En un país donde el gobierno niega el racismo y desmantela las políticas destinadas a combatirlo, la democracia se vuelve cada vez más frágil. El negacionismo de la ultraderecha avanza mientras crece el desencanto social y cae la participación ciudadana. Frente a un Estado que retrocede y un campo popular desorientado, nombrar el racismo es un acto político urgente.
En la Argentina de Javier Milei, donde un gobierno de ultraderecha hace del shock su programa y del odio su gramática, vuelve a repetirse una escena conocida: ante cada retroceso democrático, el poder responde con negación. Y esa negación tiene, otra vez, un vocero. Hace poco más de una semana, la Fundación Faro —que dirige Agustín Laje, hoy uno de los asesores más influyentes del oficialismo— volvió a difundir en redes un fragmento de una entrevista televisiva que él dio hace unos años y que ya supera el millón de reproducciones. Allí sostiene que “en la Argentina no hay racismo” porque no existiría ningún movimiento que lo denuncie y porque no habría datos que lo prueben. No es desconocimiento: es una estrategia. Una versión actualizada del “miente, miente, que algo quedará”: negar una realidad que duele, negar un movimiento antirracista —como el que el 1F llevó a cientos de miles a las calles en una marcha antifascista y antirracista histórica— y negar datos que dejaron de existir porque el propio gobierno desmanteló los organismos encargados de producirlos. Reinstalar, ahora desde el poder, la idea de que el racismo no existe es, precisamente, la condición para avanzar sin costo político sobre todos los dispositivos que la democracia, con avances parciales y resistencias, había construido para enfrentarlo.
Ese negacionismo no es un desliz teórico ni un capricho ideológico.
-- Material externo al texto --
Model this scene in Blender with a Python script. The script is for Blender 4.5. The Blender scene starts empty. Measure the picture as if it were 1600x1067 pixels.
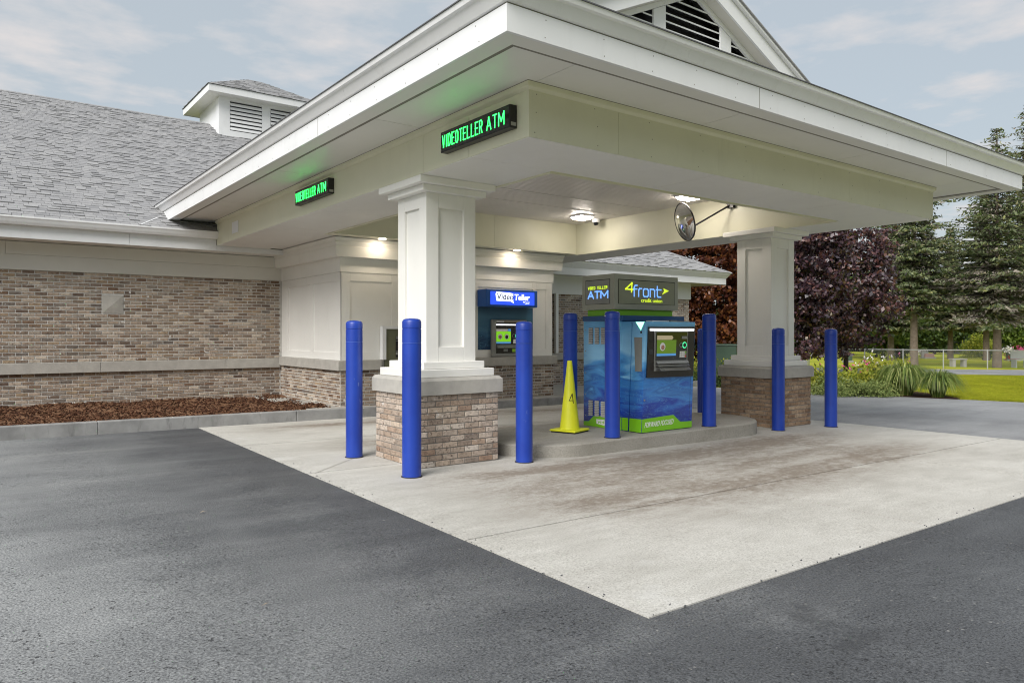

Es una política de Estado. Desde la disolución de organismos dedicados a la igualdad, hasta la parálisis de programas de prevención y reparación, pasando por la indiferencia oficial frente a las violencias raciales, el mensaje es claro: lo que no se nombra, no existe; y lo que no existe, no se repara. La ultraderecha aprendió rápido que desmontar derechos es más fácil cuando se logra convencer a una parte de la sociedad de que esos derechos nunca hicieron falta.
Pero el racismo no desaparece porque el gobierno lo niegue. Es una estructura que viene desde la fundación misma del Estado, desde la Constitución que promovió inmigración europea mientras negaba lo indígena y lo negro; desde las campañas militares que borraron pueblos enteros en nombre del progreso; desde el relato escolar que convirtió la blanquitud en destino. Lo que está en juego hoy no es (solo) un debate conceptual: es la disputa por el sentido de la democracia.
Y ahí aparece la segunda dimensión del problema: nuestra democracia está exhausta. El estancamiento económico de décadas, el deterioro de las condiciones de vida, la desigualdad persistente y una acumulación de desencantos que erosiona cualquier horizonte colectivo, han dejado un vacío que la ultraderecha llenó con una eficacia inquietante. Mientras tanto, el movimiento nacional y popular atraviesa una crisis de representación profunda: no logra encarnar la esperanza de un futuro mejor porque, en parte, la propia democracia ha quedado en deuda con su promesa elemental de dar de comer, educar y curar.
Ese vacío se expresa también en otro dato preocupante: los niveles más bajos de participación cívica desde 1983. Una ciudadanía desmovilizada es el escenario ideal para quienes quieren administrar la desigualdad sin cuestionarla. Y en ese contexto, negar el racismo no es solo un error: es una vía para profundizarlo. Porque sin nombre no hay política, sin política no hay dispositivos de cuidado, y sin esos dispositivos lo que avanza —silenciosa o violentamente— es la lógica del descarte.
Por eso hoy, más que nunca, necesitamos decir lo obvio: la democracia argentina no será mejor si es menos antirracista; será peor. Lo racial no es un capítulo identitario: es un eje estructurante de cómo se distribuye el poder, la riqueza, el reconocimiento y hasta la posibilidad misma de vivir una vida digna. Negarlo es colaborar con su reproducción.
Frente a un gobierno que desmantela, una ultraderecha que niega y un campo popular que todavía no encuentra su brújula, la tarea es urgente: recuperar la palabra justa, reconstruir políticas de igualdad y defender el principio elemental de que no hay justicia social sin justicia racial. No es un slogan. Es una advertencia histórica.
Porque cada vez que la democracia retrocede, el racismo avanza. Y cada vez que el racismo avanza, la democracia se debilita. El futuro que nos debemos — ese que todavía cuesta imaginar— solo puede construirse si asumimos la necesidad de refundar la democracia.